In order to understand these dynamics, this policy brief draws on research on migration narratives in six European countries: France, Germany, Hungary, Italy, Spain and the United Kingdom. The research compares how migration narratives in these countries ‘travelled’ between the media, political debate, and policymaking during two periods of intense debate: first, the 2015 European ‘migration crisis’, focusing on narratives related to the EU’s proposed relocation and quota schemes, and second, narratives on the Ukrainian refugee crisis following Russia’s invasion in February 2022. The analysis draws on extensive and systematic analysis of newspaper articles, parliamentary debates, and policy documents supplemented with data from interviews with officials.

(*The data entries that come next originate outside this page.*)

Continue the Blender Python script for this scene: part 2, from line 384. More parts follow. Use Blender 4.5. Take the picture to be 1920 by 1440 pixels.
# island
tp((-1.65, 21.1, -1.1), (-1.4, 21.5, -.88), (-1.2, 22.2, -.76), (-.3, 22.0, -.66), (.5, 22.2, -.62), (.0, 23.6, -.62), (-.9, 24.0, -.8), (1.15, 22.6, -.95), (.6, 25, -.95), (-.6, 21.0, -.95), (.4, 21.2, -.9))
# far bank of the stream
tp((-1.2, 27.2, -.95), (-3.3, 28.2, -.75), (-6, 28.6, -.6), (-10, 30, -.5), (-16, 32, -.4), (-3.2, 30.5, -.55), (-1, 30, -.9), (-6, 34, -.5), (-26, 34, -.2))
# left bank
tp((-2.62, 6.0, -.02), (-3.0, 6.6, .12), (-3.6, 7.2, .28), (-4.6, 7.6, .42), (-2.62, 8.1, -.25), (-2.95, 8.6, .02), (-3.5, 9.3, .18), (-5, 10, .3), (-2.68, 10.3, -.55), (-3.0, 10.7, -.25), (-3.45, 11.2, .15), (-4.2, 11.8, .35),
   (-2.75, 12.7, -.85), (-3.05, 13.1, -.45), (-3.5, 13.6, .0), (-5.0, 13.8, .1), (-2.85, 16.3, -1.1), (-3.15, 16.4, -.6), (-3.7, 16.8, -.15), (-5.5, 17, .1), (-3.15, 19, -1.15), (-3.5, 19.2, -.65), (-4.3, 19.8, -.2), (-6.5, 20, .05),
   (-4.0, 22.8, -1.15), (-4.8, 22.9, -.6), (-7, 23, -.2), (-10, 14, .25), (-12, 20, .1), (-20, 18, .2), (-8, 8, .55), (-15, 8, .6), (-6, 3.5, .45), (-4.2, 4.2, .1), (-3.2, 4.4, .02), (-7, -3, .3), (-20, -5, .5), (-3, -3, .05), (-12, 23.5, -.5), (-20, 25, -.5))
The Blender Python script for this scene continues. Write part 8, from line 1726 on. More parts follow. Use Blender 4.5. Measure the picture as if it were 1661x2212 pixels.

The policy brief outlines six key findings, such as the role that the media played in setting the (humanitarian) narrative agenda in both cases, the strategic deployment of narratives by politicians to strengthen political agendas, and a lack of the anticipated rhetorical ‘decoupling’ between narratives on migration in the public political debate and policymaking. Based on the findings, this brief sets out four recommendations for officials and stakeholders to encourage a calm and evidence-based debate on immigration, including i) adopting a longitudinal approach to ascertain public salience and attitudes towards immigration, ii) depoliticising discourse on migration, iii) crafting narratives early in the emergence of new policy issues, and iv) circulating balanced and evidence-based narratives in public debate.